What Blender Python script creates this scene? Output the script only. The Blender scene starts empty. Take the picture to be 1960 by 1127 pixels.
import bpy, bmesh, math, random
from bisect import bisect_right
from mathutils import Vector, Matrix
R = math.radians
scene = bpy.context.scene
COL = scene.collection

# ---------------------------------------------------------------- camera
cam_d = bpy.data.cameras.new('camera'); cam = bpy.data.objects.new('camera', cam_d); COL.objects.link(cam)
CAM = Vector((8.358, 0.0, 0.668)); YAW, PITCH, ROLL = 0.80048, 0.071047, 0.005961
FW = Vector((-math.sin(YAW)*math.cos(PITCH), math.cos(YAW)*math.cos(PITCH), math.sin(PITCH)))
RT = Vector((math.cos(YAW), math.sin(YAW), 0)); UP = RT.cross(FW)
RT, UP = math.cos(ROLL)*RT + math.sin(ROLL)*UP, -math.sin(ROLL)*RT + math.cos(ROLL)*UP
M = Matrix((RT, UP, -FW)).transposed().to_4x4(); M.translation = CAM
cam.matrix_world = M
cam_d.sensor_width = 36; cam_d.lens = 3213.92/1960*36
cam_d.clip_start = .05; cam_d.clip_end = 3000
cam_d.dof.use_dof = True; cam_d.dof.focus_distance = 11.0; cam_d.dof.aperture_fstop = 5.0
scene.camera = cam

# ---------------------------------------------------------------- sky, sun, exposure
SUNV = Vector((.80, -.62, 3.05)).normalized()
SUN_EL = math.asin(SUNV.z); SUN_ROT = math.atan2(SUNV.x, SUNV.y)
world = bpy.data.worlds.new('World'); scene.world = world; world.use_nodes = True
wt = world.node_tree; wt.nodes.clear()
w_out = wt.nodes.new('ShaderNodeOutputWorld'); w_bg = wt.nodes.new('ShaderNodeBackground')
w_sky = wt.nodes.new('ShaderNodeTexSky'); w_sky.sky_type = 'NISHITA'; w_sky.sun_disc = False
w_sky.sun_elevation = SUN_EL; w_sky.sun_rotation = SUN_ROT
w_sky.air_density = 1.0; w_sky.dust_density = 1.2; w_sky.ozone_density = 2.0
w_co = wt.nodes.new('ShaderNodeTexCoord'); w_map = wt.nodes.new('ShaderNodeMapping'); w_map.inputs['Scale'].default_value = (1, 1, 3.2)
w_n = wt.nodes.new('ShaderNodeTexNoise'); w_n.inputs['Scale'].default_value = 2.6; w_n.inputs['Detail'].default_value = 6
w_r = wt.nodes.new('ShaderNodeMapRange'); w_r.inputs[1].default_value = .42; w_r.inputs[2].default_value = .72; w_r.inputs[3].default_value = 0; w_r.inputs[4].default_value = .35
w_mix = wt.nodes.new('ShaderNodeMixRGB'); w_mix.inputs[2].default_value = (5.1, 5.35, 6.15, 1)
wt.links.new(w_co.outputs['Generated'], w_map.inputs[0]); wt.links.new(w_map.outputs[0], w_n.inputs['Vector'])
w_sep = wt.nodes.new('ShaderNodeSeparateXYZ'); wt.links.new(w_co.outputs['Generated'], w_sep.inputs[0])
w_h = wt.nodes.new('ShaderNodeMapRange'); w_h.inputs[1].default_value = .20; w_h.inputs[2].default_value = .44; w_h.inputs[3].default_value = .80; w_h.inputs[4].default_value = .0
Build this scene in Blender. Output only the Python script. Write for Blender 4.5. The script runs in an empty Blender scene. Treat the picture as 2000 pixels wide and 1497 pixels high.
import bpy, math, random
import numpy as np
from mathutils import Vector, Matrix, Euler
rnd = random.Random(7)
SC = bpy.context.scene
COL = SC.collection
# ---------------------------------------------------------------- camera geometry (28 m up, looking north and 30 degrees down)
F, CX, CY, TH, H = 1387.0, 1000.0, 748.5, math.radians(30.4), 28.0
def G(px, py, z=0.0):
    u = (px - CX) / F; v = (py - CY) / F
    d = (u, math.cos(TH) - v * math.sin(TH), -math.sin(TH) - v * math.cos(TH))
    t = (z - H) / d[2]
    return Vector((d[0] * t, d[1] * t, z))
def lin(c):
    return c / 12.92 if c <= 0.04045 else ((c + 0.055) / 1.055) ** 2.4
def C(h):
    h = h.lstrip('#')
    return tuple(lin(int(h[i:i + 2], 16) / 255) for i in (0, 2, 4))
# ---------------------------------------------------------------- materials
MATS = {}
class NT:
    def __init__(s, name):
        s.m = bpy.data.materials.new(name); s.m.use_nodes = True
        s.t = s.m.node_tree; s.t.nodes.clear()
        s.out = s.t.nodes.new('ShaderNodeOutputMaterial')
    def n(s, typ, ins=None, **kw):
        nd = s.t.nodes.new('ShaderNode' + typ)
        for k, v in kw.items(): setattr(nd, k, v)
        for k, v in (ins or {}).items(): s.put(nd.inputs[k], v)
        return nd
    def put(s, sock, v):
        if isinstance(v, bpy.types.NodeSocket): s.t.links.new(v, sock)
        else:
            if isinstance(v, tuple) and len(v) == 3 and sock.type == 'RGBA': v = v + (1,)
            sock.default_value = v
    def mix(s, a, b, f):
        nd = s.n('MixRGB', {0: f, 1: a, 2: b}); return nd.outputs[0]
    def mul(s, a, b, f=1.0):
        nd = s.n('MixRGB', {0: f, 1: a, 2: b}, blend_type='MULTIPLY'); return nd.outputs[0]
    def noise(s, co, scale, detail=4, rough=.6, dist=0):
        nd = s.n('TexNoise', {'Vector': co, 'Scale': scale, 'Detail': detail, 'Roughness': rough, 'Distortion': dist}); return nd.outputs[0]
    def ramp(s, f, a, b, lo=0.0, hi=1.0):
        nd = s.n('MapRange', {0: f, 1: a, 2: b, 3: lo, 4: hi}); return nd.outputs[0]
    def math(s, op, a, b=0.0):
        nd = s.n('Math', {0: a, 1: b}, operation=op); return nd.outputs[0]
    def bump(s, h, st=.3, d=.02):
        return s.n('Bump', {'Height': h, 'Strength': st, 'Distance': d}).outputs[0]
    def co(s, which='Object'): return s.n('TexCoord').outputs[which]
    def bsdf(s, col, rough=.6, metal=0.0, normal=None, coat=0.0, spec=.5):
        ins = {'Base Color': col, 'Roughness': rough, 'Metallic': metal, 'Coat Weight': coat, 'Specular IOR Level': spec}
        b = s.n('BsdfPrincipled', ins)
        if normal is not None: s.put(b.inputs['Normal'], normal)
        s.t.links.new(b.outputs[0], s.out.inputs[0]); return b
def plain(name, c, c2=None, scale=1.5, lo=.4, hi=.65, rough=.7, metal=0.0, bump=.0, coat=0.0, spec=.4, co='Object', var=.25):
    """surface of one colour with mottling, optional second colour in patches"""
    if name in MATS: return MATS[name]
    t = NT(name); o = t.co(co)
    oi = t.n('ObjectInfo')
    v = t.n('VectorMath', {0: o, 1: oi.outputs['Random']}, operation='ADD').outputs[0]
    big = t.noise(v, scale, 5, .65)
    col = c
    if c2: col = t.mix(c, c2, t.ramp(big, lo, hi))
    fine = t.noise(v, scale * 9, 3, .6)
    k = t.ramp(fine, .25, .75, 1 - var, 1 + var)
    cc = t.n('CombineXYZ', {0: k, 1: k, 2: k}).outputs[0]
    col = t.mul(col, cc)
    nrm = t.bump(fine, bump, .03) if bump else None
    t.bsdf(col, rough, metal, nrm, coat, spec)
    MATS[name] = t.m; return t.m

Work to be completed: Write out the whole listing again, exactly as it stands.

Full answer:
What Blender Python script creates this scene? Output the script only. The Blender scene starts empty. Take the picture to be 1960 by 1127 pixels.
import bpy, bmesh, math, random
from bisect import bisect_right
from mathutils import Vector, Matrix
R = math.radians
scene = bpy.context.scene
COL = scene.collection

# ---------------------------------------------------------------- camera
cam_d = bpy.data.cameras.new('camera'); cam = bpy.data.objects.new('camera', cam_d); COL.objects.link(cam)
CAM = Vector((8.358, 0.0, 0.668)); YAW, PITCH, ROLL = 0.80048, 0.071047, 0.005961
FW = Vector((-math.sin(YAW)*math.cos(PITCH), math.cos(YAW)*math.cos(PITCH), math.sin(PITCH)))
RT = Vector((math.cos(YAW), math.sin(YAW), 0)); UP = RT.cross(FW)
RT, UP = math.cos(ROLL)*RT + math.sin(ROLL)*UP, -math.sin(ROLL)*RT + math.cos(ROLL)*UP
M = Matrix((RT, UP, -FW)).transposed().to_4x4(); M.translation = CAM
cam.matrix_world = M
cam_d.sensor_width = 36; cam_d.lens = 3213.92/1960*36
cam_d.clip_start = .05; cam_d.clip_end = 3000
cam_d.dof.use_dof = True; cam_d.dof.focus_distance = 11.0; cam_d.dof.aperture_fstop = 5.0
scene.camera = cam

# ---------------------------------------------------------------- sky, sun, exposure
SUNV = Vector((.80, -.62, 3.05)).normalized()
SUN_EL = math.asin(SUNV.z); SUN_ROT = math.atan2(SUNV.x, SUNV.y)
world = bpy.data.worlds.new('World'); scene.world = world; world.use_nodes = True
wt = world.node_tree; wt.nodes.clear()
w_out = wt.nodes.new('ShaderNodeOutputWorld'); w_bg = wt.nodes.new('ShaderNodeBackground')
w_sky = wt.nodes.new('ShaderNodeTexSky'); w_sky.sky_type = 'NISHITA'; w_sky.sun_disc = False
w_sky.sun_elevation = SUN_EL; w_sky.sun_rotation = SUN_ROT
w_sky.air_density = 1.0; w_sky.dust_density = 1.2; w_sky.ozone_density = 2.0
w_co = wt.nodes.new('ShaderNodeTexCoord'); w_map = wt.nodes.new('ShaderNodeMapping'); w_map.inputs['Scale'].default_value = (1, 1, 3.2)
w_n = wt.nodes.new('ShaderNodeTexNoise'); w_n.inputs['Scale'].default_value = 2.6; w_n.inputs['Detail'].default_value = 6
w_r = wt.nodes.new('ShaderNodeMapRange'); w_r.inputs[1].default_value = .42; w_r.inputs[2].default_value = .72; w_r.inputs[3].default_value = 0; w_r.inputs[4].default_value = .35
w_mix = wt.nodes.new('ShaderNodeMixRGB'); w_mix.inputs[2].default_value = (5.1, 5.35, 6.15, 1)
wt.links.new(w_co.outputs['Generated'], w_map.inputs[0]); wt.links.new(w_map.outputs[0], w_n.inputs['Vector'])
w_sep = wt.nodes.new('ShaderNodeSeparateXYZ'); wt.links.new(w_co.outputs['Generated'], w_sep.inputs[0])
w_h = wt.nodes.new('ShaderNodeMapRange'); w_h.inputs[1].default_value = .20; w_h.inputs[2].default_value = .44; w_h.inputs[3].default_value = .80; w_h.inputs[4].default_value = .0
Build this scene in Blender. Output only the Python script. Write for Blender 4.5. The script runs in an empty Blender scene. Treat the picture as 2000 pixels wide and 1497 pixels high.
import bpy, math, random
import numpy as np
from mathutils import Vector, Matrix, Euler
rnd = random.Random(7)
SC = bpy.context.scene
COL = SC.collection
# ---------------------------------------------------------------- camera geometry (28 m up, looking north and 30 degrees down)
F, CX, CY, TH, H = 1387.0, 1000.0, 748.5, math.radians(30.4), 28.0
def G(px, py, z=0.0):
    u = (px - CX) / F; v = (py - CY) / F
    d = (u, math.cos(TH) - v * math.sin(TH), -math.sin(TH) - v * math.cos(TH))
    t = (z - H) / d[2]
    return Vector((d[0] * t, d[1] * t, z))
def lin(c):
    return c / 12.92 if c <= 0.04045 else ((c + 0.055) / 1.055) ** 2.4
def C(h):
    h = h.lstrip('#')
    return tuple(lin(int(h[i:i + 2], 16) / 255) for i in (0, 2, 4))
# ---------------------------------------------------------------- materials
MATS = {}
class NT:
    def __init__(s, name):
        s.m = bpy.data.materials.new(name); s.m.use_nodes = True
        s.t = s.m.node_tree; s.t.nodes.clear()
        s.out = s.t.nodes.new('ShaderNodeOutputMaterial')
    def n(s, typ, ins=None, **kw):
        nd = s.t.nodes.new('ShaderNode' + typ)
        for k, v in kw.items(): setattr(nd, k, v)
        for k, v in (ins or {}).items(): s.put(nd.inputs[k], v)
        return nd
    def put(s, sock, v):
        if isinstance(v, bpy.types.NodeSocket): s.t.links.new(v, sock)
        else:
            if isinstance(v, tuple) and len(v) == 3 and sock.type == 'RGBA': v = v + (1,)
            sock.default_value = v
    def mix(s, a, b, f):
        nd = s.n('MixRGB', {0: f, 1: a, 2: b}); return nd.outputs[0]
    def mul(s, a, b, f=1.0):
        nd = s.n('MixRGB', {0: f, 1: a, 2: b}, blend_type='MULTIPLY'); return nd.outputs[0]
    def noise(s, co, scale, detail=4, rough=.6, dist=0):
        nd = s.n('TexNoise', {'Vector': co, 'Scale': scale, 'Detail': detail, 'Roughness': rough, 'Distortion': dist}); return nd.outputs[0]
    def ramp(s, f, a, b, lo=0.0, hi=1.0):
        nd = s.n('MapRange', {0: f, 1: a, 2: b, 3: lo, 4: hi}); return nd.outputs[0]
    def math(s, op, a, b=0.0):
        nd = s.n('Math', {0: a, 1: b}, operation=op); return nd.outputs[0]
    def bump(s, h, st=.3, d=.02):
        return s.n('Bump', {'Height': h, 'Strength': st, 'Distance': d}).outputs[0]
    def co(s, which='Object'): return s.n('TexCoord').outputs[which]
    def bsdf(s, col, rough=.6, metal=0.0, normal=None, coat=0.0, spec=.5):
        ins = {'Base Color': col, 'Roughness': rough, 'Metallic': metal, 'Coat Weight': coat, 'Specular IOR Level': spec}
        b = s.n('BsdfPrincipled', ins)
        if normal is not None: s.put(b.inputs['Normal'], normal)
        s.t.links.new(b.outputs[0], s.out.inputs[0]); return b
def plain(name, c, c2=None, scale=1.5, lo=.4, hi=.65, rough=.7, metal=0.0, bump=.0, coat=0.0, spec=.4, co='Object', var=.25):
    """surface of one colour with mottling, optional second colour in patches"""
    if name in MATS: return MATS[name]
    t = NT(name); o = t.co(co)
    oi = t.n('ObjectInfo')
    v = t.n('VectorMath', {0: o, 1: oi.outputs['Random']}, operation='ADD').outputs[0]
    big = t.noise(v, scale, 5, .65)
    col = c
    if c2: col = t.mix(c, c2, t.ramp(big, lo, hi))
    fine = t.noise(v, scale * 9, 3, .6)
    k = t.ramp(fine, .25, .75, 1 - var, 1 + var)
    cc = t.n('CombineXYZ', {0: k, 1: k, 2: k}).outputs[0]
    col = t.mul(col, cc)
    nrm = t.bump(fine, bump, .03) if bump else None
    t.bsdf(col, rough, metal, nrm, coat, spec)
    MATS[name] = t.m; return t.m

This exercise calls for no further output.